The wiki link states software to be included in the definition. Management is not IT of course, but as there exists management in IT is used in the image I’d guess.
Right, there is definitely a software side of IT, but not all software is IT adjacent. IT software is really a very small field these days, compared to software in general.
Network engineering is kind of in the middle where you take the skill set of help desk and office management. This often leads to help desk and software development both falling under the organization in information technology. Application support also often falls under this category.
Someone should make a ven diagram.
The great promise of the cloud was to outsource sysadmins to be Microsoft and Amazon’s problem.
At the cost of getting new sysadmins who are less numerous, but ask for more money, and best of all, you get to pay Microsoft and Amazon to train them!
Not only that, but it’s no longer your problem when its in the cloud. You can blame the cloud for everything!
“Yeah we’re familiar with this
issuedesign, and have opened 17 support requests and upvoted 5 user voice posts to Microsoft about it.

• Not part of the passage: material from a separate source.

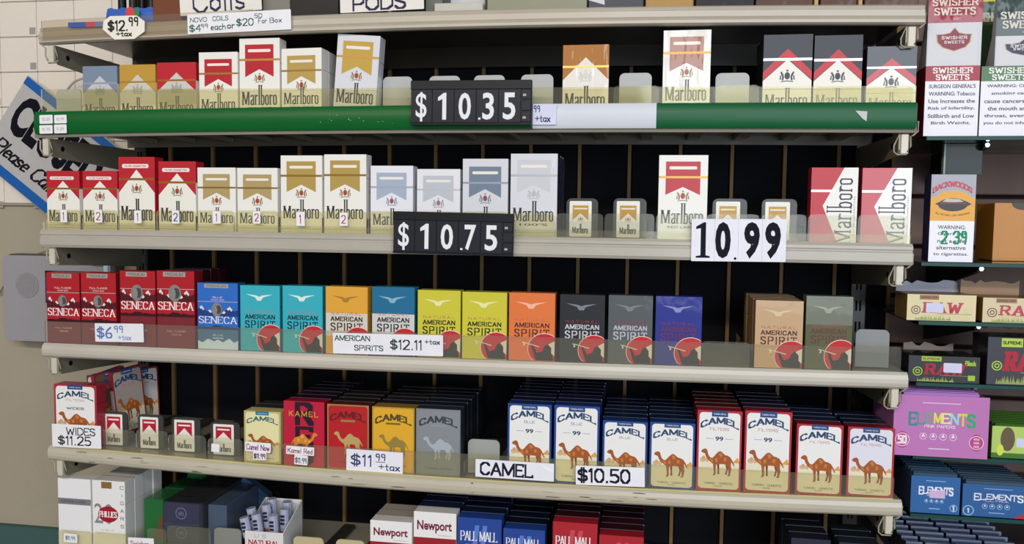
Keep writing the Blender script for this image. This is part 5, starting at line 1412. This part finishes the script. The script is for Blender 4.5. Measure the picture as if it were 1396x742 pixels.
for i, (fx, yy, dz, lean) in enumerate(((.16, .010, .004, -.22), (.42, .010, .010, -.16), (.70, .012, .008, -.04), (.20, .027, .012, -.2), (.50, .028, .018, -.12), (.78, .030, .012, .02), (.45, .046, .020, -.08), (.74, .048, .016, .0))):
    r = empty('wrapped_cigar', (tx0+fx*W, .012+yy, ZE+.002), (0, lean, 0), ('%s of the clear-wrapped cigars in the white tray, %s row' % (('first', 'second', 'third', 'fourth', 'fifth', 'sixth', 'seventh', 'eighth')[i], ('front', 'middle', 'rear')[i//3])), 'cigar', 'wrapped cigars in the white tray')
    ln = hf+.012+dz
    b = MB(); b.tube([(0, 0, .001), (0, 0, ln*.60)], .0062, M('A87A50', 'print'), 10); b.build('cigar', r, smooth=False)
    b = MB(); b.tube([(0, 0, ln*.60), (0, 0, ln*.80), (0, 0, ln)], .0070, M('AEB4CC', 'wrap'), 10); b.build('wrapper', r)
    b = MB()
    for k in range(3):
        b.box(-.003, -.0073, ln*.72+k*.0055, .003, -.0068, ln*.72+.0035+k*.0055, M('2A2A3A', 'ink'))
    b.build('printed_band', r)

# ------------------------------------------------------------------ slat wall and glass shelves at the far end
b = MB(); b.box(X1+.014, YB+.030, -.45, 2.3, YB+.05, 1.05, M('2A201E', 'dark')); wr = tag(b.build('wall_right'), 'brown slatted wall behind the glass shelves', kind='structure')
zg = at(1300, 268, YB+.01)[1]
hb_ = .0755; pb = None
for k in range(-9, 9):
    b = MB(); b.box(0, 0, .003, 2.3-(X1+.014), .0195, hb_-.003, M('7A6258', 'wood'), .0015)
    if pb is None:
        o = b.build('board', wr); pb = o
    else:
        o = pb.copy(); COL.objects.link(o)
    o.location = (X1+.014, YB+.010, zg+k*hb_)

YG = .018   # front edge of the glass shelves
GS = {}
for nm, pl, pr_, lab in (('g1', (1250, 183), (1396, 185.5), 'topmost glass shelf under the striped warning packs'), ('g2', (1247, 357), (1396, 360), 'glass shelf under the yellow cigar pouch'), ('g3', (1258, 437), (1396, 442), 'glass shelf under the tan paper boxes'),
                         ('g4', (1240, 521.5), (1396, 527), 'glass shelf under the black paper boxes'), ('g5', (1222, 621), (1396, 628), 'glass shelf under the pink display box'), ('g6', (1222, 700), (1396, 710), 'lowest glass shelf under the blue display boxes')):
    yg = YG if nm != 'g5' else YG
    zf = curve_fit([pl, pr_], yg, 1)
    Xa = X1+.016; Xb = 1.75; zz = zf(1.32)
    GS[nm] = zz
    r = empty('glass_shelf', (0, 0, 0), label=lab, cat='glass shelf', group='glass shelves on the slatted wall')
    b = MB(); b.box(Xa, yg+.0012, zz-.005, Xb, YB, zz, M('A8C8BC', 'glass')); b.build('pane', r)
    b = MB(); b.box(Xa, yg, zz-.005, Xb, yg+.0011, zz, M('1E4A44', 'plastic'), .0004); b.build('front_edge', r)
    for q, xx in enumerate((at(1353, 300, YG)[0], 1.66)):
        b = MB(); b.prismx([(YG+.03, zz-.0055), (YG+.03, zz-.012), (YB+.008, zz-.052), (YB+.008, zz-.0055)], xx-.003, xx+.003, M('121214', 'plastic')); bk = b.build('bracket', r)
        b = MB(); b.tube([(xx, YG+.026, zz-.0085), (xx, YG+.034, zz-.0085)], .0028, M('D0D4E0', 'shiny'), 10); b.build('screw_cap', bk)

# glass block-like connector under the top glass shelf
xa_, zt_ = at(1290, 187, .06); xb_, zb_ = at(1338, 238, .06)
r = empty('glass_bracket', (xa_, .06, zb_), label='dark glass plate hanging under the topmost glass shelf', cat='bracket')
b = MB(); b.box(0, 0, 0, xb_-xa_, .006, GS['g1']-.0056-zb_, M('3A4A46', 'haze')); b.build('plate', r)
b = MB(); b.box(-.002, -.001, 0, 0, .007, GS['g1']-.0056-zb_, M('9AA8A0', 'plastic')); b.build('edge', r)


def rgoods(name, lab, cat, gs, pa, pb, ptop, y, dpt, col, draw=None, kind='print', side=None, grp=None, wrap=False, zoff=0.0, taper=0.0):
    z = GS[gs]+.0006+zoff
    pm = ptop+30
    Xa = at(pa, pm, y)[0]; Xb = at(pb, pm, y)[0]; H = at((pa+pb)/2, ptop, y)[1]-z; Wd = Xb-Xa
    Xa = max(Xa, X1+.02) if False else Xa
    r = empty(name, (Xa, y, z), label=lab, cat=cat, group=grp)
    b = MB(); b.box(0, 0, 0, Wd, dpt, H, M(side or col, kind), .0008); b.build('box', r)
    a = Art(wrap=wrap, base=.08)
    a.rect('front_print', col, 0, 0, Wd*1000, H*1000, 0)
    if draw:
        draw(a, Wd*1000, H*1000)
    a.build(r)
    return r, Wd, H


def swisher(c1, c2, lines, badge):
    def low(a, W, H):
        a.rect('front_print', 'F1F0F6', 0, 0, W, .49*H, 1)
        a.rect('brand_band', c1, 0, .385*H, W, .49*H, 2)
        a.text('lettering', 'F4F0EC', 'SWISHER', .14*W, .442*H, .72*W, .035*H, 4, .22, .15, serif=.05, gap=.28)
        a.text('lettering', 'F4F0EC', 'SWEETS', .20*W, .395*H, .60*W, .035*H, 4, .22, .15, serif=.05, gap=.28)
        for i, t in enumerate(lines):
            w_ = min(.86, .056*len(t))*W
            a.sans('warning_text', '5E6074', t, (.5*W-w_/2), (.335-.052*i)*H, w_, .028*H, 3, .02, kind=INK)

    def high(a, W, H, dx, zt):
        # dx shifts the pouch sideways (in widths), zt = height of the foil's lower edge
        X = lambda v: (v+dx)*W
        a.rect('pouch_print', 'D6D5D8', X(.02), .495*H, X(.93), zt*H, 1)
        k = (zt-.49)/.31; Z = lambda v: (.49+(v-.49)*k)*H
        sh = [(.18, .715), (.30, .715), (.42, .725), (.50, .76), (.58, .725), (.70, .715), (.80, .715), (.78, .66), (.70, .625), (.5, .60), (.3, .625), (.2, .66)]
        a.poly('emblem', 'C8B080', [(X((x_-.49)*1.08+.49), Z((y_-.67)*1.1+.67)) for x_, y_ in sh], 2)
        a.poly('emblem', badge, [(X(x_), Z(y_)) for x_, y_ in sh], 3)
        a.text('lettering', 'E8E0DC', 'SWISHER', X(.27), Z(.683), .46*W, .020*H, 5, .22, .16, gap=.3)
        a.text('lettering', 'E8E0DC', 'SWEETS', X(.32), Z(.652), .36*W, .017*H, 5, .22, .16, gap=.3)
        a.rect('foil_top', c2, X(0), zt*H, X(1), (zt+.28)*H, 2, kind='wrap')
        a.text('lettering', 'E0D8C8', 'SWEETS', X(.12), (zt+.055)*H, .74*W, .047*H, 5, .2, .12, serif=.06, gap=.26)
        a.text('lettering', 'E0D8C8', 'SWISHER', X(.08), (zt+.12)*H, .82*W, .045*H, 5, .2, .12, serif=.06, gap=.26)
        a.text('lettering', 'D8A8A8', 'SWEET', X(.46), (zt+.02)*H, .14*W, .012*H, 5, .2, .16)
    return low, high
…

But hey we have this workaround that is not maintainable that you can use meanwhile”
That absolutely was a huge part of the marketing pitch, but as one who supports his company’s cloud infrastructure…
Lol. Rofl. Lmao even.
Maybe that works for places that don’t have heavy tech needs. Maybe.
Sounds oddly familiar. Cloud ops at an msp BTW
It’s almost like marketing makes it sound like it’s a fully-managed, worry-free service where users can just call up Bill Gates himself instead of hundreds of management portals someone has to babysit.
They said that about computers going to make books disappear forty years ago… They never printed so many books that attempted to explain how those damn computers worked!
Microsoft when you don’t pay out the ass for support:
I feel like this is more “how we feel we get perceived by others” moreso.
I try and perceive all the members of my team as, well, my team. I heavily appreciate everyone busting their assess off and contributions.
However, there are folks on each layer that do actually treat others like this and I think we can all agree those people suuuuck.